* Provided data:

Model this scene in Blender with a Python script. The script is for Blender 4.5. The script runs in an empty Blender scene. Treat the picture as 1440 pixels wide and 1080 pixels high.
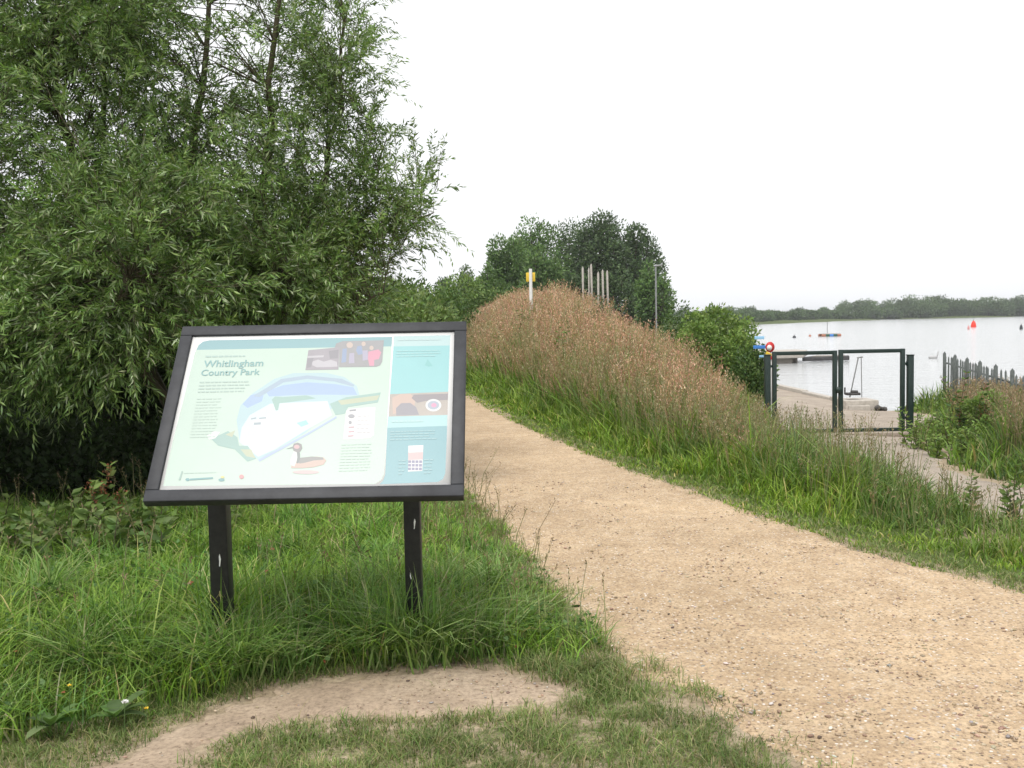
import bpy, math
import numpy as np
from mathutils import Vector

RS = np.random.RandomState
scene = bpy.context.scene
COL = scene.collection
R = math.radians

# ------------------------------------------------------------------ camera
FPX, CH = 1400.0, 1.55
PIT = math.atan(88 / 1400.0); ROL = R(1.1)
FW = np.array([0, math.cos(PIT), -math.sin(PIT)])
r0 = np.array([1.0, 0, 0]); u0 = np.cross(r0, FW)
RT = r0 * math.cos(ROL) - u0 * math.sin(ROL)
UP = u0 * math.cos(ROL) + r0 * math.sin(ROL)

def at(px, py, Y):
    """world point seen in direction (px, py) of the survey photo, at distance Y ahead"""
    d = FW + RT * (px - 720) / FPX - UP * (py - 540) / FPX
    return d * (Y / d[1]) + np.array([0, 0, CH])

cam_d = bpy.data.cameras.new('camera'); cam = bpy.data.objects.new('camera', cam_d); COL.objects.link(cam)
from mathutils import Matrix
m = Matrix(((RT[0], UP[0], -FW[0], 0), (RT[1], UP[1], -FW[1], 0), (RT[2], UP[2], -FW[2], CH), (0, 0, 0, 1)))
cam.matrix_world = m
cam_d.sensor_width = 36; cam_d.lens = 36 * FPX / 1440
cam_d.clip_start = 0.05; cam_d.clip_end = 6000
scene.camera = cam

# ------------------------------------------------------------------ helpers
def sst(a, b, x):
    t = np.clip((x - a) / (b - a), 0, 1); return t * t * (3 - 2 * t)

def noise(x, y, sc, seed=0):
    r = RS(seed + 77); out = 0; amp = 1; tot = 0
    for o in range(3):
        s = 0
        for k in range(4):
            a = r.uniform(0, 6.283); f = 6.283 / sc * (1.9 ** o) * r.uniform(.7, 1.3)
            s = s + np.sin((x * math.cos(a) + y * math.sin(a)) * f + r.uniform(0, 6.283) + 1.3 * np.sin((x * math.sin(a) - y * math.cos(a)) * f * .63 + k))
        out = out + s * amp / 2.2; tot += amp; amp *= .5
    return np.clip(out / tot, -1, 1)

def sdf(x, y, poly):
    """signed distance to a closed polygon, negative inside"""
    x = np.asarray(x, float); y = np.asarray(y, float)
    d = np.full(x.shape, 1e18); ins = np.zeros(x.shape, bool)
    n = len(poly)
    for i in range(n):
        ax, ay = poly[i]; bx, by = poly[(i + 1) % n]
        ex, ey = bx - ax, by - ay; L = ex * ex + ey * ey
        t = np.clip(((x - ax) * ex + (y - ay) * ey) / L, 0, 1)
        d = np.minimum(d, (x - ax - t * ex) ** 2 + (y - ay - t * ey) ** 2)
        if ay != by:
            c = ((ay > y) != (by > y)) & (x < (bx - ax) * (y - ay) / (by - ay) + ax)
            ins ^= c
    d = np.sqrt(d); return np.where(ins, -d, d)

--

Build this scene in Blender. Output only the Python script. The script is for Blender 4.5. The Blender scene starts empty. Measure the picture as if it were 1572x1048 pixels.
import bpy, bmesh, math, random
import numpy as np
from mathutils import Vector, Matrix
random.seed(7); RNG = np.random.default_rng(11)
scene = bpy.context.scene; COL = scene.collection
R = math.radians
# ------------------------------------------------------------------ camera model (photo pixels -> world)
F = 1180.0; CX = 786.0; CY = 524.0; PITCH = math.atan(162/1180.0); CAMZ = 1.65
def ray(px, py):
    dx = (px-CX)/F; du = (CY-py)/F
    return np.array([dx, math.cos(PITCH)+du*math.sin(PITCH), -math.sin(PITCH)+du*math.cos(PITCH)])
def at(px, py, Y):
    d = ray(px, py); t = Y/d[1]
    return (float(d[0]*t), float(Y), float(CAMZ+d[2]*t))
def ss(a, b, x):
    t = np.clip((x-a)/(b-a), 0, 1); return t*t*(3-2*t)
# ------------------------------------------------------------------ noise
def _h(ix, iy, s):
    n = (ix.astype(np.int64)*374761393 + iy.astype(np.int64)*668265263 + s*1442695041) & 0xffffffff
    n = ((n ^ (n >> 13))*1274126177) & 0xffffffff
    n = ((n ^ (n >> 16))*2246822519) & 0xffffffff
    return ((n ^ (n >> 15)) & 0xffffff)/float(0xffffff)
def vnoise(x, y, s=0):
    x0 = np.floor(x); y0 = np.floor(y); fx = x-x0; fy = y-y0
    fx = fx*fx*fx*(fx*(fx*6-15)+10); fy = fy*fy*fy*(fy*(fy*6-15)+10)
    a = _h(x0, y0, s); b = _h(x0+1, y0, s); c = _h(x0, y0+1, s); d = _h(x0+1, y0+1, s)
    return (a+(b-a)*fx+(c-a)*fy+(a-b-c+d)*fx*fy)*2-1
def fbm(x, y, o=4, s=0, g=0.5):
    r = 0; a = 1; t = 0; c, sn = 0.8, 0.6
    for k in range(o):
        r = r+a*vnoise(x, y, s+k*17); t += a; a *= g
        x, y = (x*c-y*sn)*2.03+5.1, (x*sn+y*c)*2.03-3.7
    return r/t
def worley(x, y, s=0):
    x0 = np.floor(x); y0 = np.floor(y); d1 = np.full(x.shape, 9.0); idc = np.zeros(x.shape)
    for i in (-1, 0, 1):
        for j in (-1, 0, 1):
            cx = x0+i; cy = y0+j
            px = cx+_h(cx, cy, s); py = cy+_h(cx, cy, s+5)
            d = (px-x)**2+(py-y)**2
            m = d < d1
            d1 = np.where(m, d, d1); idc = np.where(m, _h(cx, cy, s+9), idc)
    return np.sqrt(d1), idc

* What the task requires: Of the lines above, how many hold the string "script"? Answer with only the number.

* Solution: 2